Wow, it's been a long time campers--too long. You had to know that my "crotchiness" would get the better of me and that I would resurface eventually to blow off some proverbial steam. And, you were right.
Idiot Drivers
George Carlin said it best during one of his shows--"Why is it that everyone who drives faster than us is a maniac and everyone who drives slower than us is an idiot?" Right. This never holds more true than when it rains, or when it snows in this city. Think about it. The people that are causing all of the problems on the roadways during these times are people either driving way too fast, or way too slow. I could maybe overlook this phenomenon if say--we lived in the Carribean and it suddenly started to snow, but for fuck sake--this is the midwest-- it snows here in June! And some people are mesmerized by the falling snow as if it were Blow Pops falling from the sky and not the frozen white flakes that we see here every winter...fall...and spring. It's simple peeps; drive the speed limit and don't be a jackass and we'll all get home in a timely manner. Whew, that really felt good!
Stupid Parents
I don't have kids, but one day I will. This would logically mean that I have not raised a child yet, so I'm not professing that I'm an expert on the subject. But, I do know how to say words like no, stop that, and sit down though. Short story. I'm standing in line waiting for my order at Costello's (fantastic place, BTW) in Lincoln Square last week and there are two kids running around the place like Rosie O'Donnell at a Cinnabon. They were running into people, into walls, and into chairs.Where are the two parents you might ask? Feeding their faces without a care in the world--paying no attention to them what so ever. Here's a suggestion--put down the turkey club and try parenting for a few minutes. Or how about saying the word no, that may work also. I'm sure that the little buggers know that word--it's usually the first fucking word that they learn, isn't it? Look, you don't have to yell and scream. You don't have to smack them. But, you do have to do something that resembles parenting for god sake!
The Airport
Why in the hell is everything at O'Hare so expensive? Are the airport's bean counters afraid your plane is going to crash and this might be the last time to screw you out of more money? A pack of gum $3? Bottled water $4? A $1 double cheesburger (at any Chicagoland McDonald's) at the O'Hare McDonald's--$1.49? And the airlines are even worse! I could just see the round table discussions at their board meetings and their thought processes. Our numbers are down and we want to woo our customers back...so how do we do it? OK, here is our Action Plan:
1.) More delays so more people miss their connecting flights.

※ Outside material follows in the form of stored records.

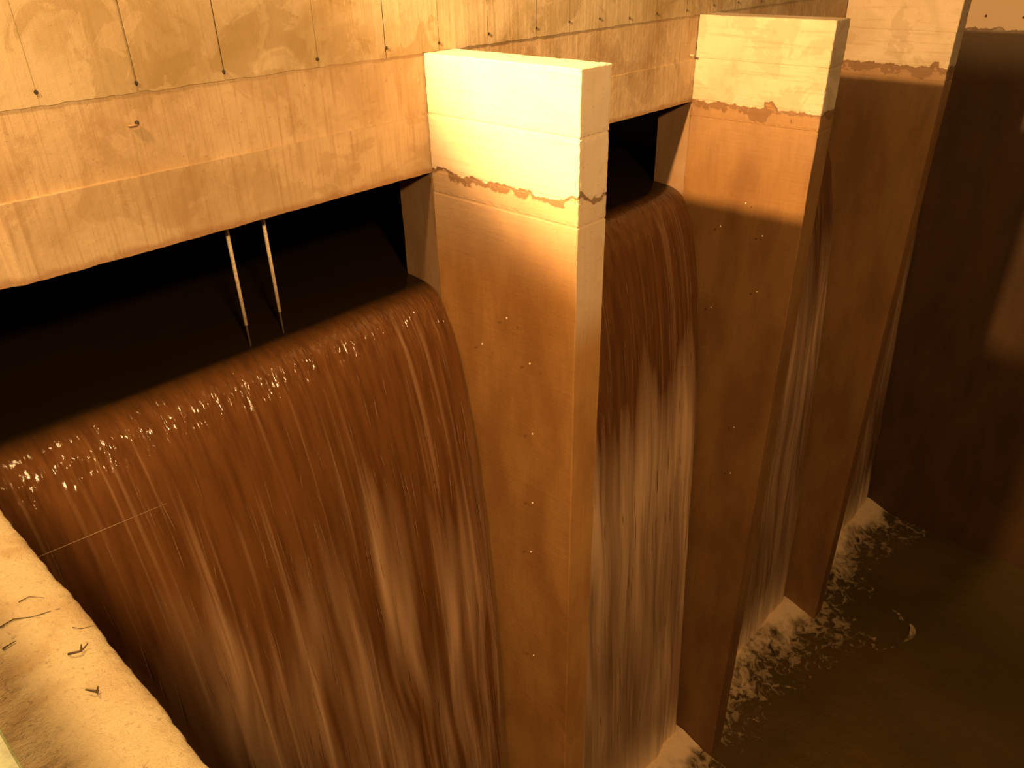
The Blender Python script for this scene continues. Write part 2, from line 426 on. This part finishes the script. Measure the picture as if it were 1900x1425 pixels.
def waterfall(x0, x1, nx, ns, label, seed, strands, fstart, fa=.40, fb=.95):
    root = empty('waterfall', ((x0 + x1) / 2, -.4, ZW)); tag(root, label, 'waterfall', 'muddy waterfalls between the piers')
    s, y, z = resample(ns)
    dy, dz = np.gradient(y), np.gradient(z); ln = np.hypot(dy, dz); ny_, nz_ = dz / ln, -dy / ln   # outward normal (-y side / up)
    drop = np.clip(-1.9 - z, 0, None)
    u = np.linspace(0, 1, nx)
    S, Uu = np.meshgrid(s, u, indexing='xy'); D = np.meshgrid(drop, u, indexing='xy')[0]
    Xb = x0 + .004 + Uu * (x1 - x0 - .008)
    # the sheet draws in a little from the piers as it falls
    c = .02 * np.clip(D, 0, 1) + .012 * D
    Xp = Xb + np.clip(1 - (Xb - x0) / .5, 0, 1) ** 2 * c - np.clip(1 - (x1 - Xb) / .5, 0, 1) ** 2 * c
    lip = np.exp(-((S - .83) / .22) ** 2)
    wob = Xp + .05 * vnoise(Xp * 2, S * .8, seed + 9) * np.clip(D, 0, 2)
    d = lip * (.007 * vnoise(Xp * 30, S * 5, seed) + .005 * vnoise(Xp * 75, S * 18, seed + 1))
    grow = np.clip(D / 3.0, 0, 1)
    d += (.004 + .022 * grow) * fbm(wob * 6, S * .45, seed + 2, 2) + .0025 * grow * vnoise(wob * 40, S * 1.6, seed + 3) * np.clip((D - 1) / 2, 0, 1)
    d += .03 * np.clip(D / 6, 0, 1) * vnoise(wob * 2.2, S * .3, seed + 4)
    d *= np.clip(S / .6, .12, 1)
    P = np.stack([Xp, y[None] + ny_[None] * d, z[None] + nz_[None] * d], -1)
    # aerated, paler streaks appear where the sheet breaks up
    st = .80 * fbm(wob * 5, S * .38, seed + 5, 3) + .24 * fbm(wob * 18, S * .55, seed + 6, 2)
    brk = fstart + .55 * vnoise(Xp * 3.2, S * 0, seed + 7) + .25 * vnoise(Xp * 14, S * 0, seed + 8)
    a = np.clip((D - brk) / 1.5, 0, 1) ** .8
    foam = np.clip(a * (fa + fb * st), 0, 1)
    foam = foam * (1 - .55 * np.clip((D - 3.6) / 2.6, 0, 1) * np.clip(.75 - .9 * fbm(wob * 3, S * .5, seed + 15, 2), 0, 1))
    foam = np.maximum(foam, .95 * np.clip((D - 7.9 - .8 * st) / 1.3, 0, 1))
    thin = np.clip(fbm(Xp * 30, S * .5, seed + 12, 2) - .28, 0, 1) * np.clip(D / .3, 0, 1) * .5
    foam = np.clip(foam + thin, 0, 1)
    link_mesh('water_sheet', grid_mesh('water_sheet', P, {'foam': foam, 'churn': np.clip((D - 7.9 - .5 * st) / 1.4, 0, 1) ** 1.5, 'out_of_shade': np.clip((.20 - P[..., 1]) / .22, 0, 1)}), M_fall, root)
    # separate strands and drops thrown clear of the sheet
    V = []; Fq = []
    rr = np.random.default_rng(seed)
    for _ in range(strands):
        d0 = fstart + rr.uniform(-.4, 5.5) if rr.random() < .8 else rr.uniform(.3, 2)
        ln_ = rr.uniform(.12, .7) * (.5 + d0 * .12); xw = rr.uniform(x0 + .05, x1 - .06); wd = rr.uniform(.0015, .004); off = rr.uniform(.006, .02)
        zz = np.linspace(-1.9 - d0, -1.9 - d0 - ln_, 6); yy = np.interp(-zz, -z, y) - off
        sway = rr.normal(0, .012)
        b = len(V)
        for i in range(6):
            ww = wd * math.sin(math.pi * (i + .4) / 5.8); xx = xw + sway * i / 5
            V += [(xx - ww, yy[i] + ww * .5, zz[i]), (xx, yy[i] - ww, zz[i]), (xx + ww, yy[i] + ww * .5, zz[i])]
        for i in range(5):
            q = b + i * 3
            Fq += [(q, q + 1, q + 4, q + 3), (q + 1, q + 2, q + 5, q + 4), (q + 2, q, q + 3, q + 5)]
    me = bpy.data.meshes.new('water_strands'); me.from_pydata(V, [], Fq); me.update()
    o = link_mesh('water_strands', me, M_strand, root, True); o['kind'] = 'stuff'
    return root
waterfall(XL, X[0], 900, 440, 'broad brown waterfall in the foreground between the bank and the nearest pier', 100, 420, 1.45, .36, .9)
waterfall(X[0] + T, X[1], 560, 320, 'waterfall seen between the nearest pier and the middle pier', 200, 220, 1.9, .95, .8)
waterfall(X[1] + T, X[2], 240, 220, 'narrow sliver of waterfall between the middle and farthest piers', 300, 150, 1.4, .62, .7)
waterfall(X[2] + T, XR, 160, 160, 'faint waterfall in the dark beyond the farthest pier', 400, 60, 2.0, .55, .6)

# ------------------------------------------------------------------ foam where the falls hit the basin
def foam(x0, x1, label, seed, reach, bulge=None):
    nx, ny = int((x1 - x0) / .02), 150
    gx, gy = np.meshgrid(np.linspace(x0, x1, nx), np.linspace(-3.4, -.5, ny), indexing='ij')
    n = fbm(gx * 1.6, gy * 1.9, seed, 5); n2 = fbm(gx * 5, gy * 5, seed + 7, 4)
    rch = reach + (bulge(gx) if bulge else 0)
    e = (gy - rch) / .45 + 1.0 * n + .55 * n2          # >0 is foam
    f = np.clip(.30 + e * .45, 0, 1)
    curl = np.abs(fbm(gx * 2.6, gy * 2.6, seed + 13, 3)) < .05
    keep = e > -1.3
    al = np.clip(.50 + e * .75, 0, 1)
    al = np.where(curl & (e < 0), np.maximum(al, .5), al)
    f = np.clip(f, .3, 1)
    h = .03 + .16 * np.exp(-((gy + .85) / .35) ** 2) * (1 + .25 * n) + np.clip(e, 0, 1) * .04
    P = np.stack([gx, gy, ZW + h], -1)
    o = link_mesh('foam_patch', grid_mesh('foam_patch', P, {'foam': f, 'cover': al}, keep), M_foam)
    tag(o, label, 'foam', 'foam at the feet of the waterfalls')
foam(X[0] + T + .01, X[1] - .01, 'tan churning foam at the bottom edge between nearest and middle piers', 500, -1.65)
foam(X[1] + T + .01, X[2] + T + .25, 'tan foam patch on the water between middle and farthest piers', 520, -1.30, lambda x: -.6 * np.exp(-((x - 11.2) / .7) ** 2))
foam(X[2] + T + .01, XR - .01, 'small ragged foam patch on the water beyond the farthest pier', 540, -1.35, lambda x: -.25 * np.exp(-((x - 15.3) / .6) ** 2))
# drifting whorl
a = np.linspace(0, 4.6, 60); V = []; Fq = []
for i, t in enumerate(a):
    r = .28 + .06 * math.sin(3 * t); wv = .035 + .02 * math.sin(5 * t + 1)
    for q in (-wv, wv): V.append((11.9 + (r * 2 + q) * math.cos(t + 2.4), -2.75 + (r + q) * math.sin(t + 2.4), ZW + .045))
    if i: b = 2 * i; Fq.append((b - 2, b - 1, b + 1, b))
me = bpy.data.meshes.new('foam_curl'); me.from_pydata(V, [], Fq); me.update()
at = me.attributes.new('foam', 'FLOAT', 'POINT'); at.data.foreach_set('value', [.5] * len(V))
at = me.attributes.new('cover', 'FLOAT', 'POINT'); at.data.foreach_set('value', [.22] * len(V))
tag(link_mesh('foam_curl', me, M_foam), 'thin curl of foam drifting on the dark water in front of the farthest pier', 'foam')

# ------------------------------------------------------------------ rods hanging in the opening
def on_plane_y(px, py, yp):
    d = F_ + R_ * ((px - 950) / 1433.7) + U_ * ((712.5 - py) / 1433.7)
    return CAM + d * ((yp - CAM.y) / d.y)
YR = .22
for foot, lb in (((457, 603), 'left of two pale steel rods hanging into the dark opening'), ((519, 578), 'right of two pale steel rods hanging into the dark opening')):
    q = on_plane_y(*foot, YR); x, zf = q.x, q.z
    r = empty('steel_rod', (x, YR, -1.9)); tag(r, lb, 'rod', 'steel rods in the opening')
    tube('shaft', [(x, YR, ZB + .012), (x, YR, zf)], .0135, M_rod, r, 12)
    tube('tip', [(x, YR, zf), (x, YR, -1.90)], .007, M_hole, r, 8)
w0, w1 = on_plane_y(70, 1034, -.37), on_plane_y(340, 921, -.21)
tag(tube('thin_wire', [w0 + (w0 - w1) * .45, w0, w1], .0013, M_rod, None, 6), 'thin taut pale wire crossing the foreground waterfall beside the ledge', 'wire')

# ------------------------------------------------------------------ ledge details
tag(bm_obj('steel_edge_strip', box_bm(-.972, -.905, -6.4, -.05, ZL + .004, ZL + .02, .004), M_green), 'pale green painted steel strip in the bottom left corner on the ledge', 'strip')
shade_rail = empty('shadow_rail', (-.972, -3, ZL)); tag(shade_rail, 'grey steel tube added out of view to shade the ledge', 'railing')
tube('shade_rail', [(-1.0, -6.4, -.03), (-1.0, -.1, -.03)], .055, M_shade_rail, shade_rail, 12)  # unseen rail, added and thickened to cast a shadow band on the ledge
for yy in (-6.2, -4.7, -1.7, -.2):
    tube('shade_rail_post', [(-1.0, yy, ZL), (-1.0, yy, -.03)], .02, M_shade_rail, shade_rail, 10)

# points on the ledge from their bearing in the photograph
def on_ledge(px, py):
    d = F_ + R_ * ((px - 950) / 1433.7) + U_ * ((712.5 - py) / 1433.7)
    q = CAM + d * ((ZL - CAM.z) / d.z); return (q.x, q.y)
for pts, r in (([(0, 1165), (25, 1150), (60, 1146), (85, 1138), (112, 1130)], .0016), ([(35, 1118), (55, 1108), (82, 1110)], .0014),
               ([(5, 1205), (30, 1190)], .002), ([(135, 1165), (150, 1168), (175, 1162)], .001)):
    crack([on_ledge(*p) for p in pts], r)
def twig(lines, label):
    root = empty('twig', (*on_ledge(*lines[0][0]), ZL)); tag(root, label, 'twig', 'twigs on the ledge')
    for i, ln in enumerate(lines):
        tube('stem' if i == 0 else 'side_stem', [(*on_ledge(*p), ZL + .006 + .003 * (j % 2)) for j, p in enumerate(ln)], .0024, M_twig, root, 6, r1=.001)
twig([[(182, 1288), (172, 1288), (160, 1284)], [(182, 1288), (184, 1280)], [(182, 1288), (184, 1294)]], 'small dark forked twig lying nearer the corner on the bright ledge')
twig([[(128, 1218), (150, 1215), (158, 1206), (166, 1199)], [(152, 1213), (153, 1202)]], 'thin dark branching twig lying farther up the bright ledge')

# ------------------------------------------------------------------ droplets flying in front of the piers
bm = bmesh.new(); bmesh.ops.create_icosphere(bm, subdivisions=2, radius=.008)
for v in bm.verts: v.co.z *= 1.15
dm = bpy.data.meshes.new('water_droplet'); bm.to_mesh(dm); bm.free(); dm.polygons.foreach_set('use_smooth', [True] * len(dm.polygons))
M_drop = simple('bright_droplet', (.85, .75, .6), .2); dm.materials.append(M_drop)
def drop_at(px, py, xp):
    d = F_ + R_ * ((px - 950) / 1433.7) + U_ * ((712.5 - py) / 1433.7)
    return CAM + d * ((xp - CAM.x) / d.x)
ORD = ('topmost', 'second from top', 'third from top', 'middle', 'third from bottom', 'second from bottom', 'lowest')
for spots, xp, which in ((((940, 590), (895, 638), (983, 675), (988, 805), (988, 933), (985, 1024), (990, 1216)), X[0] - .12, 'nearest'),
                         (((1384, 377), (1337, 420), (1414, 438), (1404, 541), (1319, 570), (1362, 793), (1355, 878)), X[1] - .15, 'middle')):
    for (px, py), od in zip(spots, ORD):
        o = bpy.data.objects.new('water_droplet', dm); col.objects.link(o); o.location = drop_at(px, py, xp)
        tag(o, od + ' of the seven tiny bright droplets in front of the ' + which + ' pier', 'droplet', 'flying droplets by the ' + which + ' pier')
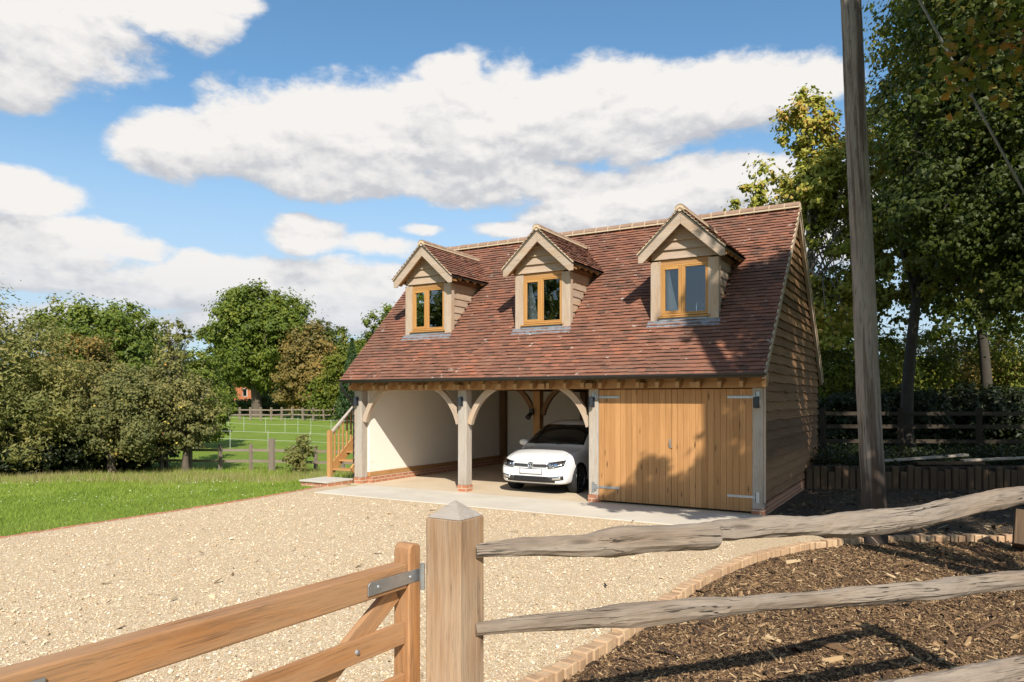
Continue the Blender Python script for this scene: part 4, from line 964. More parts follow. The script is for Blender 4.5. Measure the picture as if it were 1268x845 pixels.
def cleft(pts, seed):
    rnd = random.Random(seed); P = [Vector(p[:3]) for p in pts]; Hh = [p[3] for p in pts]
    # resample finely and give a split, faceted section with steps and shakes
    path = []; hs_ = []
    for i in range(len(P)-1):
        m = max(2, int((P[i+1]-P[i]).length/.035))
        for k in range(m):
            f = k/m; f2 = f*f*(3-2*f); path.append(P[i].lerp(P[i+1], f)); hs_.append(Hh[i]+(Hh[i+1]-Hh[i])*f2)
    path.append(P[-1]); hs_.append(Hh[-1])
    d = (P[-1]-P[0]); d.z = 0; d.normalize(); side = Vector((d.y, -d.x, 0))          # towards the camera side
    base = [(0.50, -.16), (.42, .22), (.16, .48), (-.12, .50), (-.42, .28), (-.50, -.08), (-.30, -.44), (.04, -.50), (.34, -.40)]
    # fine outline: insert points so long furrows can run along the rail
    sec = []
    for i in range(len(base)):
        a, b = base[i], base[(i+1) % len(base)]
        for k in range(2): f = k/2; sec.append((a[0]+(b[0]-a[0])*f, a[1]+(b[1]-a[1])*f))
    M = len(sec); ph = [(rnd.uniform(0, 6), rnd.uniform(.6, 2.5), rnd.uniform(0, 6), rnd.uniform(3, 8)) for _ in range(M)]
    furrow = [rnd.random() < .3 for _ in range(M)]
    vs = []; gs = []; L = 0
    tw = rnd.uniform(-.3, .3); st = [rnd.uniform(.3, 3.4) for _ in range(4)]
    for i, c in enumerate(path):
        if i: L += (c-path[i-1]).length
        a = tw*math.sin(L*1.3+seed)+.15*math.sin(L*3.1); ca, sa = math.cos(a*.6), math.sin(a*.6)
        for k, (x, y) in enumerate(sec):
            p0, f0, p1, f1 = ph[k]
            s = 1+.05*math.sin(p0+L*f0*3)+.03*round(1.6*math.sin(p1+L*f1*2.2))+rnd.uniform(-.02, .02)
            if furrow[k]: s -= .10*max(0, math.sin(p0*2+L*1.7))
            for q in st:                                                       # torn steps where a splinter left
                if abs((k-6) % M-((q*7) % M)) < 3 and q < L < q+.55: s -= .15*(1-(L-q)/.55)
            X, Y_ = x*s, y*s; X, Y_ = X*ca-Y_*sa, X*sa+Y_*ca
            vs.append(c+side*(X*hs_[i]*1.0)+Vector((0, 0, Y_*hs_[i]))); gs.append((L, x*hs_[i], y*hs_[i]))
    n = len(path)
    fs = [(i*M+k, i*M+(k+1) % M, (i+1)*M+(k+1) % M, (i+1)*M+k) for i in range(n-1) for k in range(M)]+[tuple(range(M))[::-1], tuple(range((n-1)*M, n*M))]
    mb = MB(); mb.add(vs, fs, gs); return mb, side
for i, r in enumerate(RAILS):
    mb, side = cleft(r, i+3); ro = build('rail', mb, 'rail_wood', FE, smooth=False)
    if i == 0:
        sp = MB()
        sp.tube([(-.40, 4.33, 1.345), (-.52, 4.18, 1.355), (-.64, 4.01, 1.372), (-.70, 3.93, 1.378)], [.03, .022, .012, .003], 7, squash=.5, jit=.15)
        sp.tube([(-.33, 4.40, 1.262), (-.30, 4.42, 1.235), (-.27, 4.45, 1.195)], [.004, .003, .001], 5); sp.tube([(-.52, 4.17, 1.27), (-.40, 4.31, 1.255), (-.36, 4.36, 1.25)], [.002, .006, .004], 6, jit=.2)
        build('splinter', sp, 'rail_wood', ro)
build('post', MB().box((.56, 5.66, -.3), (.70, 5.80, 1.52)), 'rail_wood', FE, .01)

# ------------------------------------------------------------------ kerbs
def path_len(P):
    P = [Vector((*p, 0)) for p in P]; out = [0]
    for i in range(len(P)-1): out.append(out[-1]+(P[i+1]-P[i]).length)
    return P, out
def walk(P, step):
    P, L = path_len(P); s = 0; i = 0
    while s < L[-1]:
        while i < len(L)-2 and s > L[i+1]: i += 1
        d = (P[i+1]-P[i]).normalized(); yield P[i]+d*(s-L[i]), d; s += step() if callable(step) else step
def smooth_path(P, n=5):
    P = [np.array(p) for p in P]; out = []
    for i in range(len(P)-1):
        a, b, c, d = P[max(i-1, 0)], P[i], P[i+1], P[min(i+2, len(P)-1)]
        for k in range(n):
            f = k/n; out.append(tuple(.5*((2*b)+(c-a)*f+(2*a-5*b+4*c-d)*f*f+(3*b-a-3*c+d)*f**3)))
    out.append(tuple(P[-1])); return out
mb = MB(); KS = smooth_path(KERB)
for c, d in walk(KS, .113):
    sd = Vector((d.y, -d.x, 0)); w = random.uniform(.045, .053); z = random.uniform(.012, .042); dep = random.uniform(.06, .07)
    a = random.uniform(-.09, .09); d2 = (d+sd*a).normalized(); s2 = Vector((d2.y, -d2.x, 0)); c2 = c+s2*random.uniform(-.008, .008)
    mb.prism([c2+d2*w*i+s2*dep*j+Vector((0, 0, -.25)) for i, j in ((-1, -1), (1, -1), (1, 1), (-1, 1))], (0, 0, .25+z))
ko = build('block_kerb', mb, 'kerb_block', None, .016, seg=3); tag(ko, 'curving kerb of small tan blocks between gravel and bark mulch', 'kerb')
mb = MB()
for c, d in walk(smooth_path(LAWN_EDGE), .225):
    sd = Vector((d.y, -d.x, 0)); c = c-sd*.05; z = .012+random.uniform(0, .01)
    mb.prism([c+d*.106*i+sd*.048*j+Vector((0, 0, -.12)) for i, j in ((-1, -1), (1, -1), (1, 1), (-1, 1))], (0, 0, .12+z))
bo_ = build('brick_edging', mb, 'brick', None, .006); tag(bo_, 'thin line of red bricks edging the lawn along the gravel', 'edging')

# ------------------------------------------------------------------ utility pole and stay wire
PO = thing('utility_pole', 'tall weathered wooden utility pole leaning slightly by the garage corner', 'pole', (-.73, 11.5, 0))
pb = Vector((-.735, 11.51, -.4)); pt = Vector((-1.13, 11.27, 9.6)); N = 60
mb = MB(); path = [pb.lerp(pt, i/N)+Vector((.004*math.sin(i*.3), .004*math.cos(i*.23), 0)) for i in range(N+1)]
mb.tube(path, [.166-.038*i/N+random.uniform(-.0025, .0025) for i in range(N+1)], 28, jit=.006)
build('shaft', mb, 'pole_wood', PO, smooth=True)
build('insulator', MB().tube([pt+Vector((0, -.12, -.25)), pt+Vector((0, -.2, -.25)), pt+Vector((0, -.2, -.1))], [.02, .02, .04], 10), 'galvanised', PO)
w0 = pt+Vector((.1, 0, -.2)); w1 = at(1492, 11.5, 0)
wire = build('stay_wire', MB().tube([w0.lerp(w1, i/12) for i in range(13)], .016, 8), 'steel_wire', smooth=True)
tag(wire, 'thin steel stay wire slanting down from the utility pole past the trees', 'wire')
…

2.) Charge $35 a bag and if they go over the 50lbs. mark, charge them an extra $50.
3.) Charge passengers $5 for headphones, $4 for a 1/4 can of Pringles, and $8 for a stale turkey sandwich but our overly iced drinks will remain FREE. Oh yeah, discourage the passengers from paying with cash and insist on credit cards just for shits and giggles.
4.) And finally, for flights that are over 6 hours let's make sure that we show two of the worst movies made that year to ensure a more miserable flight for our customers.
Thank you for flying U.S. Airways, have a wonderful day....
Which, by the way, I will never do again campers. Until we meet again.